Yaz: the reason they're going.
Graham: three funny lines in a row.
Ryan: "Yeah, I'm well up for it."
Still, it’s hard to mind.  The focus here is on Umbreen and Prem getting married, and the difficulties they will face on this unfortunately famous day.  It’s tense in that way that Rosa was, and so many episodes of Doctor Who are not – this is history, the things that happen matter, and real harm could be done here.  It’s here that the episode’s real coup comes about, as we realise the demons of the title are not the ones in the alien makeup.  The truth about the Thijarians is perhaps a little too familiar in Who terms, which is maybe inevitable in a long-running show like that.  Maybe Steven Moffat could have double checked upcoming episodes when he wrote Twice Upon A Time.  Where his glass aliens went around the universe downloading people’s consciousness into a form of technology afterlife, the Thijarians are compelled to be with people when they die alone.  (Which is also an echo of Father’s Day, where the whole reason to travel in time was to grieve for someone on their own.)  I find the latter more affecting and thoughtful anyway, and it’s an intelligent choice to air something like this on Remembrance Day.

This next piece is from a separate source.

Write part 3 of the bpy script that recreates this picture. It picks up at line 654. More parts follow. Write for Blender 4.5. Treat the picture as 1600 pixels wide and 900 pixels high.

As for the demons, they’re more insidious than any Doctor Who monster: ordinary people compelled to do awful things by what they believe.  In truth, I don’t think the episode sells this to the full because there aren’t that many people in it.  Prem’s brother Manish is our spokesman for everyday people twisted by ideology, and the rift between the brothers is heart-breaking, but it’s still a bit odd that we don’t hear from anyone else on the “bad” side, including the pointedly mute group who show up at the end.  I know I’m nit-picking, by the way: the second time especially, this episode packs a genuine punch as a very hurtful form of history exacts its consequences.  Again, like Rosa, there’s nothing the Doctor can do to prevent awful things happening in the past, or at all sometimes.  It’s a tad surprising that we’re going there twice this series, but the episodes do show history from different sides, one a triumph over dark times, the other a survival of them.

Among all this great stuff is the TARDIS team, aka a collection of gooseberries who don’t impact the plot very much.  The Doctor officiates a wedding and otherwise bumbles a bit and thinks a bit; she doesn’t come across as particularly useless and thick for once, and can be forgiven for not guessing about the Thijarians and their change of lifestyle.  The bit where her sonic screwdriver breaks is a bit of a red herring, especially two weeks running.  It’s too much to hope she’s learning to live without it.

As for Yaz, I’m not sure what she learned that isn’t obvious, and I’m not sure what she needed to learn.  But there’s nothing Vinay Patel can do to cheat character mileage, or make previous episodes set this stuff up the way Russell T Davies did with Rose.  The script does it all very well, it’s just unfortunate that we’re doing this stuff in dribs and drabs whenever a script randomly calls for it.  Demons of the Punjab is ultimately a gift horse episode: get involved in the story of these people, take note of the history, and if it’s not exactly brilliant as an episode about the cast of Doctor Who, well, what is these days.


Quality aside, what kind of person would I be if I didn't mention this line of dialogue:
"You could interfere yourself out of existence."
Ahem.  Maybe take another pass at that?